Thursday, May 28, 2009

A remarkable mistake with more to say!

If anyone i know reads this! yeah i am pure hearted girl! with everything i said is all real to me! i would never say those hurtful words or things about him! it was not my intention at all! my deepest apologies to only him!

he is the nicest, kindest, interesting person i ever met! seriously i would never lie to him about anything! if he knows i am lying i would tell him straight up! whatever people would say about him i do not care at all! why would i say that? one thing i knew well yeah most of my life ! he makes me happy, laugh and lets me talk for whatever i want to say! i enjoy talking to him more than anyone else i ever met! oh yeah he is so caring to me! if i could blush like in an anime i would! let me see if i could take a chance i would strike in an awesome moment!

the impossible reasons are endless why i can never tell one thing! one i was great friends with him for so long! should i really break that! two i could never stop talking about an interesting topic with him to ever say it ! three is.............wait their is no three, i could only think of two reasons right now!

oh i swear when i am around i am myself! never a different person! i cherish every moment when i am with him! yeah that is what i say! i could never sound cheesy! i could never stop talking to him ever! i would never hate him at all! let me see or say anything bad about him too! well i know that would i could tell him is never ! with all i said in my last couple of words!

i worked my hardest i think for the attention! is that the right thing to say! oh well i do not care! so yeah what i did in my free time to pull what may work in time was writing poems all about me and him! i wrote to many to count! then their was the stories! the first one was a confession, the second one was the love letter, and the third one was a true couple and the forth is short novel ! i will never know if any of this of what i written will come true at all!

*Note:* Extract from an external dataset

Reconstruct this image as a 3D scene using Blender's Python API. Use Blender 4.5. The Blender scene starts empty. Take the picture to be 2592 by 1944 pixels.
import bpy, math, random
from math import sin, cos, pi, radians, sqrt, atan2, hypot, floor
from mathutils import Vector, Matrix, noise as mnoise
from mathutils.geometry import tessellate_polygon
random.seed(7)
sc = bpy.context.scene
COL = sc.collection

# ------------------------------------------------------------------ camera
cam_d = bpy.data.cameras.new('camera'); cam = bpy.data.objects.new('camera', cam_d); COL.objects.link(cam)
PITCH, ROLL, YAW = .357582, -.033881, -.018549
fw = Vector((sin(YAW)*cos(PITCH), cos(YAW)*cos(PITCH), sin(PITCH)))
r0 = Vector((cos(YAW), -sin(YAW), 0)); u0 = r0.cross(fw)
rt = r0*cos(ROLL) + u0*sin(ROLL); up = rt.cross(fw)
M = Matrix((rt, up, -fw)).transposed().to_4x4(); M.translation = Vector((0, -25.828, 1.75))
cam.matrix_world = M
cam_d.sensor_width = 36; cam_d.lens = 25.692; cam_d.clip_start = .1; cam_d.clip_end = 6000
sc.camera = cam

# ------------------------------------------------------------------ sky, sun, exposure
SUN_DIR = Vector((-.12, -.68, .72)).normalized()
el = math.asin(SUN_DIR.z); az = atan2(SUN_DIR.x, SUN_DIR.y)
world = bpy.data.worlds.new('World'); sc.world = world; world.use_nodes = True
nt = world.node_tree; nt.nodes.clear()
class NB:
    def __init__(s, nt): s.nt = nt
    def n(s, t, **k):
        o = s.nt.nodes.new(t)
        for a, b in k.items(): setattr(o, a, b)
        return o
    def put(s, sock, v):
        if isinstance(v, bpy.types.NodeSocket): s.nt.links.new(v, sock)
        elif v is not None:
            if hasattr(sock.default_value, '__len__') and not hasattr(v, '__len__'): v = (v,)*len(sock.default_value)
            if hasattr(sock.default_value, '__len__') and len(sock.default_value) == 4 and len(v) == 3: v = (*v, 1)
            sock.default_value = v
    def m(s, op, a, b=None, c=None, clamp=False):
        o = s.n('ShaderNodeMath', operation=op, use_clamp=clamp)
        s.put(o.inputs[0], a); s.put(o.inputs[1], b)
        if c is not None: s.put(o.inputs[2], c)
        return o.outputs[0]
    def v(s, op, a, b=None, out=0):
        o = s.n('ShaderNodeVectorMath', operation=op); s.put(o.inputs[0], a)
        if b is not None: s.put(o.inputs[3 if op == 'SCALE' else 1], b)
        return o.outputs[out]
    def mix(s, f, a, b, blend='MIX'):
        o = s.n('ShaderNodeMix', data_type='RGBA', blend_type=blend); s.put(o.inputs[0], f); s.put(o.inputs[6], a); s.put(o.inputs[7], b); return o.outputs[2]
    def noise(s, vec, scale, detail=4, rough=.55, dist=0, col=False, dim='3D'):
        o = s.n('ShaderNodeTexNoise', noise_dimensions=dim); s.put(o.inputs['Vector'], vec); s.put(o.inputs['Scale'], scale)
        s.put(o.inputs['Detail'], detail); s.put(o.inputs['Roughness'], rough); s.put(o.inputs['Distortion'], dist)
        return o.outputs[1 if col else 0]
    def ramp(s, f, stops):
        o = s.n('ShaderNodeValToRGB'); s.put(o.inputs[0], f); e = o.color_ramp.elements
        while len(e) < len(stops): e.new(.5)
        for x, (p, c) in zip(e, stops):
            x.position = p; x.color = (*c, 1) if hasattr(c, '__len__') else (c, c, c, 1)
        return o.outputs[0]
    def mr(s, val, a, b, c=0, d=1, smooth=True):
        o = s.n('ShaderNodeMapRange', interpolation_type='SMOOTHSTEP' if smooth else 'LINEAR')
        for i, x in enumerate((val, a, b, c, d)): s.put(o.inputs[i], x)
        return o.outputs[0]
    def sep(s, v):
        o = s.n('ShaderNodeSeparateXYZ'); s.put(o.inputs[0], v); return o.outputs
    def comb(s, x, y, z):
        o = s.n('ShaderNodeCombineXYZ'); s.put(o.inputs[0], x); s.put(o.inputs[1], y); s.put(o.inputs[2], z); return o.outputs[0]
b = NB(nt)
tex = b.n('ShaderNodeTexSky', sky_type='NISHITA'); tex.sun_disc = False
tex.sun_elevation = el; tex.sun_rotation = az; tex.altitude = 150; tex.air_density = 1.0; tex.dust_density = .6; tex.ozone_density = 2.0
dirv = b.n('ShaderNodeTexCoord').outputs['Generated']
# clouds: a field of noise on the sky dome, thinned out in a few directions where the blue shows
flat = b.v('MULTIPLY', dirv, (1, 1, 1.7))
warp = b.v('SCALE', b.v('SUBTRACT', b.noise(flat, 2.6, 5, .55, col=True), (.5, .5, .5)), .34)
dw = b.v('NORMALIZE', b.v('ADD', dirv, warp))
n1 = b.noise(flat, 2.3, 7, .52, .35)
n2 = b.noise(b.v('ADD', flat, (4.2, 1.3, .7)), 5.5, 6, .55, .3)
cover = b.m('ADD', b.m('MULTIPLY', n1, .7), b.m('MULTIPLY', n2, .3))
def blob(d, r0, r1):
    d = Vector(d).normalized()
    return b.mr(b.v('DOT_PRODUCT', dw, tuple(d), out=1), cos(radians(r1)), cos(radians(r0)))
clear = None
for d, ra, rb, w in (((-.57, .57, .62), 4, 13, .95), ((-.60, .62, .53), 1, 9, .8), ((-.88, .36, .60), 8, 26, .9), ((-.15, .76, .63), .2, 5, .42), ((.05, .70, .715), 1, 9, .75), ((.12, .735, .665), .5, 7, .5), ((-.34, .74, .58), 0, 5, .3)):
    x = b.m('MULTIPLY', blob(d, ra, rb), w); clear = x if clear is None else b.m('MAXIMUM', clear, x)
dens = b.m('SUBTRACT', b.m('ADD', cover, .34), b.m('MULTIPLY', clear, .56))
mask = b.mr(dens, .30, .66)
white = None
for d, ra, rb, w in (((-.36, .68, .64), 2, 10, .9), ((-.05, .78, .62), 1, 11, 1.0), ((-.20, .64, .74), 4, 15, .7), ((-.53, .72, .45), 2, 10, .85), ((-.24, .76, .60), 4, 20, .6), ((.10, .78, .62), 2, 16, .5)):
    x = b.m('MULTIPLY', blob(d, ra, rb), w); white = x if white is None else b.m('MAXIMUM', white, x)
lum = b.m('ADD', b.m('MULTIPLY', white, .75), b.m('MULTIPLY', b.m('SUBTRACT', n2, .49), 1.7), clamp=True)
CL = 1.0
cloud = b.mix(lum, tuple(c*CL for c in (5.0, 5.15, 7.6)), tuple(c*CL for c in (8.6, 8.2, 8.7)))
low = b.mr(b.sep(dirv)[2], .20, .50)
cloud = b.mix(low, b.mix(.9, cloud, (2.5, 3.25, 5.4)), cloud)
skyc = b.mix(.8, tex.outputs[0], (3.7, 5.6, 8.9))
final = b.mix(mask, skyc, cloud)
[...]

am i that stupid or perhaps an idiot! i would never know that outcome! okay i am not that kind of girl who is really popular, like popular bands that girls would fangirl over! i would never ever change who i am! i am still the same person from the past ! except that i jump, twirl and spin alto! also i sing j-pop song around the halls! that how i am! yeah changing my hair color ew! changing my image even worse! i am so terrible at sports but i somehow like to play basketball and soccer! what i would say is i am bubbly, adorable , air headed and a happy girl!

Until a certain day comes i will see what i will do! what life will determine for me! a cherry blossoms wish will come over a sunset for me!!~

a destiny that could never be broken!